(INPUT MATERIAL):
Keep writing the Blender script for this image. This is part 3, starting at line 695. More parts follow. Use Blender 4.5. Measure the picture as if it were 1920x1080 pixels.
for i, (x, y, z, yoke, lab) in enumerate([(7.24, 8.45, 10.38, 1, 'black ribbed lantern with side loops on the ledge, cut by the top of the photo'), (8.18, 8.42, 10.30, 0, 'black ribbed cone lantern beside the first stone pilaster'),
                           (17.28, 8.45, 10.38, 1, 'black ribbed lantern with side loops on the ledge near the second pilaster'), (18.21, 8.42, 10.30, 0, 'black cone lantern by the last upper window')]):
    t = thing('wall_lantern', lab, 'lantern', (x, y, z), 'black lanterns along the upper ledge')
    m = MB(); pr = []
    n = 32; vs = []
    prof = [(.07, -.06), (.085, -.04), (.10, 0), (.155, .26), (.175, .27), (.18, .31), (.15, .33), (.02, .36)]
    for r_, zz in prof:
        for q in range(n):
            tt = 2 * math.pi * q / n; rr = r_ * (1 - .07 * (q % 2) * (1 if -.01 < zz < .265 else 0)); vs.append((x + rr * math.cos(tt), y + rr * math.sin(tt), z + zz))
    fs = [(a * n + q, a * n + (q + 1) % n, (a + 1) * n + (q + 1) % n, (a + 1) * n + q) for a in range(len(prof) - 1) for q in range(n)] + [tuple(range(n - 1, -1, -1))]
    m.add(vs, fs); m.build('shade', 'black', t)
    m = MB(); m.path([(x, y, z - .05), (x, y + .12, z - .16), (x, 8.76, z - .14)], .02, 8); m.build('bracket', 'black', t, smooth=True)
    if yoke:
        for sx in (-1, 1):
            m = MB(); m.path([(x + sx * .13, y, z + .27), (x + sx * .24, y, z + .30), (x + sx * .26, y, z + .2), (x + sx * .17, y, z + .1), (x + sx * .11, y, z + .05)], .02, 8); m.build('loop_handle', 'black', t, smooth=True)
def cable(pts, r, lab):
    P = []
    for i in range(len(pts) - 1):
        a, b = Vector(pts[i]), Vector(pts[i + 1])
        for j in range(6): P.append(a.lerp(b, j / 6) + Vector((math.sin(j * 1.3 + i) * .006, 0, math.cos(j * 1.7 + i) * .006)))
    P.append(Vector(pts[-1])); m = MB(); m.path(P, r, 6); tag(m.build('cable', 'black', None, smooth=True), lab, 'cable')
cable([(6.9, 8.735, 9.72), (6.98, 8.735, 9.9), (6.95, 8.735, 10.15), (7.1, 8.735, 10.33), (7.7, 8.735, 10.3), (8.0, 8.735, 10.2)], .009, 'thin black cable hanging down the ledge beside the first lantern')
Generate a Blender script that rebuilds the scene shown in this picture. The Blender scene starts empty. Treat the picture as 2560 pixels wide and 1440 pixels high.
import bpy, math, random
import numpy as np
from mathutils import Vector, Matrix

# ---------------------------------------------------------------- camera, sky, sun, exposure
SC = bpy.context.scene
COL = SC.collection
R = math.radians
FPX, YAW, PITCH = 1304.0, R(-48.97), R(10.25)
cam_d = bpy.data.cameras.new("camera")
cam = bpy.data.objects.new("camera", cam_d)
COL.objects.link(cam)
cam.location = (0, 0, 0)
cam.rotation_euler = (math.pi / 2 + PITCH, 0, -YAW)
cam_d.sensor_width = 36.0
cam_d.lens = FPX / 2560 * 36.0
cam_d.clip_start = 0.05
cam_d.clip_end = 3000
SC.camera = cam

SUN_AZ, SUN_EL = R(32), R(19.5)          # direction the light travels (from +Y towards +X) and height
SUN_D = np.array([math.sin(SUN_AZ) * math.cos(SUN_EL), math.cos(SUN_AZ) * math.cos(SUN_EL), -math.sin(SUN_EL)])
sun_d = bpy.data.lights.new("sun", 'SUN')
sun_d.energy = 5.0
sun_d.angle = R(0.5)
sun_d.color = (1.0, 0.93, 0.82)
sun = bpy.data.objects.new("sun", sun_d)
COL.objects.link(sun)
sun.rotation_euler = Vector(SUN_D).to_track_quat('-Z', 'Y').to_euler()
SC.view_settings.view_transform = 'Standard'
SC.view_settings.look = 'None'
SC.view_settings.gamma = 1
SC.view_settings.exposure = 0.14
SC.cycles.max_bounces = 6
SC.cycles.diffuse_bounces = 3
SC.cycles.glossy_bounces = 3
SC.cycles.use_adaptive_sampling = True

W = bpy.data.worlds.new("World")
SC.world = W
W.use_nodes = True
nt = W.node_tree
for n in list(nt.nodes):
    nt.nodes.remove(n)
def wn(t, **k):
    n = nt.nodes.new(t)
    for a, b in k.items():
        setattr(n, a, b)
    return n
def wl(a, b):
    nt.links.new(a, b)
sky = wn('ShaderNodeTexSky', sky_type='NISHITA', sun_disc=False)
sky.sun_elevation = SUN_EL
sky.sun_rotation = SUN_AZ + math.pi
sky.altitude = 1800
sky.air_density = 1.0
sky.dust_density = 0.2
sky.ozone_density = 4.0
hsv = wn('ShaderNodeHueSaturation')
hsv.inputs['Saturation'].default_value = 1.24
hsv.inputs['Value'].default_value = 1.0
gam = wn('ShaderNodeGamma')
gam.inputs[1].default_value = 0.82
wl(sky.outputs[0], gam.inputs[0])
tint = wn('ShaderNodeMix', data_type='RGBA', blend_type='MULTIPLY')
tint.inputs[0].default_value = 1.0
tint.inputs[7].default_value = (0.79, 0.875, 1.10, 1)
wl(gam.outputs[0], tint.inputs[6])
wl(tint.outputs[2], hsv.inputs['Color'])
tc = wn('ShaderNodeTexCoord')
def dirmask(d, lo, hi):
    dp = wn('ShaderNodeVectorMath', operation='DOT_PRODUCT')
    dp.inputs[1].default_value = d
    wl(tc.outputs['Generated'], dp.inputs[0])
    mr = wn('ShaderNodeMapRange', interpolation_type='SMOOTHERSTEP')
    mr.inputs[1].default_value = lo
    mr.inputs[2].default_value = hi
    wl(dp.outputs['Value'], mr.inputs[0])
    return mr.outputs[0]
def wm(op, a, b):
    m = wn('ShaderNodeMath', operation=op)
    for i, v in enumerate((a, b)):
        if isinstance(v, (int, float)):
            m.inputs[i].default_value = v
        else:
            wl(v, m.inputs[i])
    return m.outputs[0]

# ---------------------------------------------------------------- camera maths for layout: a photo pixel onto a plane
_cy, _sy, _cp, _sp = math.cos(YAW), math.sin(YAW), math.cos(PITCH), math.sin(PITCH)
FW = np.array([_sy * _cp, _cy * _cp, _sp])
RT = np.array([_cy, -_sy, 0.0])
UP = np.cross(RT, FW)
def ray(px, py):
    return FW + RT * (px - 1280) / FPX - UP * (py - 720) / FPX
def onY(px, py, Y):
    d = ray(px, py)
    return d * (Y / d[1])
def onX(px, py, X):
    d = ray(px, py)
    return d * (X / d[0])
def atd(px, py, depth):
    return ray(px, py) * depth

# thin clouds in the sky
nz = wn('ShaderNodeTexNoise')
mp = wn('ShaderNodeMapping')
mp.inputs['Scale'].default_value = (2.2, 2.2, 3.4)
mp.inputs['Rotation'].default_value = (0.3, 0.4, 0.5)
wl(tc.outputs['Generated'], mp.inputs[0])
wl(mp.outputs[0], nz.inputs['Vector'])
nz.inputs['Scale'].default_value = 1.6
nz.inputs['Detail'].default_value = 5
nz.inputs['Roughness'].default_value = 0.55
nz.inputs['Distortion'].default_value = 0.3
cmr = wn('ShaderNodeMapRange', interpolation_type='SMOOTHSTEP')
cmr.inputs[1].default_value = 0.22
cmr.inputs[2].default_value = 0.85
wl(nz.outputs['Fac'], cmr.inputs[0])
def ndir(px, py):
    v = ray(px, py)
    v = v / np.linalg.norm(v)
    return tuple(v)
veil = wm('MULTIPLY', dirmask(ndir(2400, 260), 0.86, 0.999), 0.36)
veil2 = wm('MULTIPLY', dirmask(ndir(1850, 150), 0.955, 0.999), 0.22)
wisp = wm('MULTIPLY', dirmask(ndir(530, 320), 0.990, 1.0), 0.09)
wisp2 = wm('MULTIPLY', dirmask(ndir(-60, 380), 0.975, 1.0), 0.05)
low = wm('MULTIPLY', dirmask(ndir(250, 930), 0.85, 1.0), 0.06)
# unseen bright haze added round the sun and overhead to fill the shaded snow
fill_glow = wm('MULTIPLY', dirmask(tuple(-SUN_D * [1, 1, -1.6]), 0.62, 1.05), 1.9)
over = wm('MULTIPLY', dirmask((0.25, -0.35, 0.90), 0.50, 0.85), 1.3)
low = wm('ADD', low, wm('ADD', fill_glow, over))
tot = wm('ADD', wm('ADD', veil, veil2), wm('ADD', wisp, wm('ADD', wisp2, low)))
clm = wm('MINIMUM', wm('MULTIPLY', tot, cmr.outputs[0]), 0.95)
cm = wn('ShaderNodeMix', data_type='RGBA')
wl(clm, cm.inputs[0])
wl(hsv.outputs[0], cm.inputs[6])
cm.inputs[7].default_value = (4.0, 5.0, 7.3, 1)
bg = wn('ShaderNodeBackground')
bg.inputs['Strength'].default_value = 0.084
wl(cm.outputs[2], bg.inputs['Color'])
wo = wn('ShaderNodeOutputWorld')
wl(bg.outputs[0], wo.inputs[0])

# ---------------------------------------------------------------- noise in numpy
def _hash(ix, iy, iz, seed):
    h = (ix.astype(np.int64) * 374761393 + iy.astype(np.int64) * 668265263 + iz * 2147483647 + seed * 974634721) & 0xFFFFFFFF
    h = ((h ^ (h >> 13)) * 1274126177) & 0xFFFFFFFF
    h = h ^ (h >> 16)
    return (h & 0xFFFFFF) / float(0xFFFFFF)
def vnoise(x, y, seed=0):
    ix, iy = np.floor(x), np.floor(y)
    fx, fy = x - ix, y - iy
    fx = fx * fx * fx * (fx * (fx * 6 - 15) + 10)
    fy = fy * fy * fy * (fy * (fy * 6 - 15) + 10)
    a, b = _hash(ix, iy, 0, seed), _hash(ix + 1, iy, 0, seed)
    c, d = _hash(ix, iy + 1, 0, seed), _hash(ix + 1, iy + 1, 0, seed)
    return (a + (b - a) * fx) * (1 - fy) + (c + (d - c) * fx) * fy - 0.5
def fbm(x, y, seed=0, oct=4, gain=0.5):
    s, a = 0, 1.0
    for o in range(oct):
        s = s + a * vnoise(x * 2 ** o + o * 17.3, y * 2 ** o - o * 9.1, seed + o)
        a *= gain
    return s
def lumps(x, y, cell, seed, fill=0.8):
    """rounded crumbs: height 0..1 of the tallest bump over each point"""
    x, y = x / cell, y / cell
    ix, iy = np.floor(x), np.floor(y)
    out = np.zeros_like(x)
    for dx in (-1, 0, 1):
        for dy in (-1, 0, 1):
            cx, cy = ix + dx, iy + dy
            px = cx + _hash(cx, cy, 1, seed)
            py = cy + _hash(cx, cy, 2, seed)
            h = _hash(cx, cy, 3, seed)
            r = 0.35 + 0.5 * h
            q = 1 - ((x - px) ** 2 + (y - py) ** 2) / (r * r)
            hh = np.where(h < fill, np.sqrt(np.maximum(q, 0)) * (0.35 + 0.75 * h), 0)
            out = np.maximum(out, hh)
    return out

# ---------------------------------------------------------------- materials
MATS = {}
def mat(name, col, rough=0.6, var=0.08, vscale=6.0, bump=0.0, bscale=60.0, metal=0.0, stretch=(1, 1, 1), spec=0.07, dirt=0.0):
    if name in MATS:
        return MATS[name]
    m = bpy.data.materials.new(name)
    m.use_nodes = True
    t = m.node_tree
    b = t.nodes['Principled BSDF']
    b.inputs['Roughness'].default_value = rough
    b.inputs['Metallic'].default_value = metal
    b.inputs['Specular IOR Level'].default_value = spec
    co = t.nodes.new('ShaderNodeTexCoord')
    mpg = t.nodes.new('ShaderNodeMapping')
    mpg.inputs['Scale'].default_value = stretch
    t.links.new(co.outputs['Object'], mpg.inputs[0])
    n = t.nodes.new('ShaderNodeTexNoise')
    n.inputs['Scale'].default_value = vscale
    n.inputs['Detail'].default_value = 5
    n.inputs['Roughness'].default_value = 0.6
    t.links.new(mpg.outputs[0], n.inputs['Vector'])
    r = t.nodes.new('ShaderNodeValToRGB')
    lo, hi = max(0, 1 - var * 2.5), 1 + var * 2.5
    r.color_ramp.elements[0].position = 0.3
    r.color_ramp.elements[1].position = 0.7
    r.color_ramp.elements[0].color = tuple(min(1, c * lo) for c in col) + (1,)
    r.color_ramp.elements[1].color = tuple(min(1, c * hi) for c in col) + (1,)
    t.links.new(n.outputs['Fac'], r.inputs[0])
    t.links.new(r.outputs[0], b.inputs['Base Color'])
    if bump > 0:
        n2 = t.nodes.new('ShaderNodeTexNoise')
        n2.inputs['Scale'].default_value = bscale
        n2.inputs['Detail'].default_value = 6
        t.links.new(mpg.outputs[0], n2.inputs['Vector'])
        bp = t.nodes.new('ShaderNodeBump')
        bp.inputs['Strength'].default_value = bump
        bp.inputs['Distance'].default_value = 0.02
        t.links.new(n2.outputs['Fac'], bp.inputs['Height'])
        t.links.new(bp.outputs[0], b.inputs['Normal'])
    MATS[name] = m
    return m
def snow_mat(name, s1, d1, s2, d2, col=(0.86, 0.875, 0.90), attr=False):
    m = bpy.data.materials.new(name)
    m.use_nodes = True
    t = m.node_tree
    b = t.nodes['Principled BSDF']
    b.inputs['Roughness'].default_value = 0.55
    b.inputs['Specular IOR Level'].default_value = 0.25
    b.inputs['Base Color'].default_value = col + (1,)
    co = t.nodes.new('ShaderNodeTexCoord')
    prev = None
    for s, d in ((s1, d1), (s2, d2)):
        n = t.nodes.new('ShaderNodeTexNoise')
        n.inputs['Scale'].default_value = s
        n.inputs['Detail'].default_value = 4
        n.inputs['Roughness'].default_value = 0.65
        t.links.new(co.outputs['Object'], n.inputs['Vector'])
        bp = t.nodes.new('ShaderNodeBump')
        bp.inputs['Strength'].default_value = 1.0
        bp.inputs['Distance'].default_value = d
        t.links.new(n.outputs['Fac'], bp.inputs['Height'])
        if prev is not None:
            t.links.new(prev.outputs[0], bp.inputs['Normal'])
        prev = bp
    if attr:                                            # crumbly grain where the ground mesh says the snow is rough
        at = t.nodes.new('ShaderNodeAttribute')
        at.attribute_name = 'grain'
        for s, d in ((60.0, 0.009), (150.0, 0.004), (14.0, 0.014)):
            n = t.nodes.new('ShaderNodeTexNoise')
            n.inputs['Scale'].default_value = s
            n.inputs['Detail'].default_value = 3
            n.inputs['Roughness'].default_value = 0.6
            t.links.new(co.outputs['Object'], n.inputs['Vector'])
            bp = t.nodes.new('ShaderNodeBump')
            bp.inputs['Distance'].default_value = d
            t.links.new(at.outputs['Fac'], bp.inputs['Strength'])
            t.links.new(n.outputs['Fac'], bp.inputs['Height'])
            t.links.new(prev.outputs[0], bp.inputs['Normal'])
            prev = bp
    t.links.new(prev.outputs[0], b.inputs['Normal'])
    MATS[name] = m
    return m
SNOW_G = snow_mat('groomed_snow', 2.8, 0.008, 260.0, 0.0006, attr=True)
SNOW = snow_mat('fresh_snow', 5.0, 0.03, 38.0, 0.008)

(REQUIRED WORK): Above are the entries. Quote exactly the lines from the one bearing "Generate a Blender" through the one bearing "SC.camera = cam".

(COMPLETE ANSWER):
Generate a Blender script that rebuilds the scene shown in this picture. The Blender scene starts empty. Treat the picture as 2560 pixels wide and 1440 pixels high.
import bpy, math, random
import numpy as np
from mathutils import Vector, Matrix

# ---------------------------------------------------------------- camera, sky, sun, exposure
SC = bpy.context.scene
COL = SC.collection
R = math.radians
FPX, YAW, PITCH = 1304.0, R(-48.97), R(10.25)
cam_d = bpy.data.cameras.new("camera")
cam = bpy.data.objects.new("camera", cam_d)
COL.objects.link(cam)
cam.location = (0, 0, 0)
cam.rotation_euler = (math.pi / 2 + PITCH, 0, -YAW)
cam_d.sensor_width = 36.0
cam_d.lens = FPX / 2560 * 36.0
cam_d.clip_start = 0.05
cam_d.clip_end = 3000
SC.camera = cam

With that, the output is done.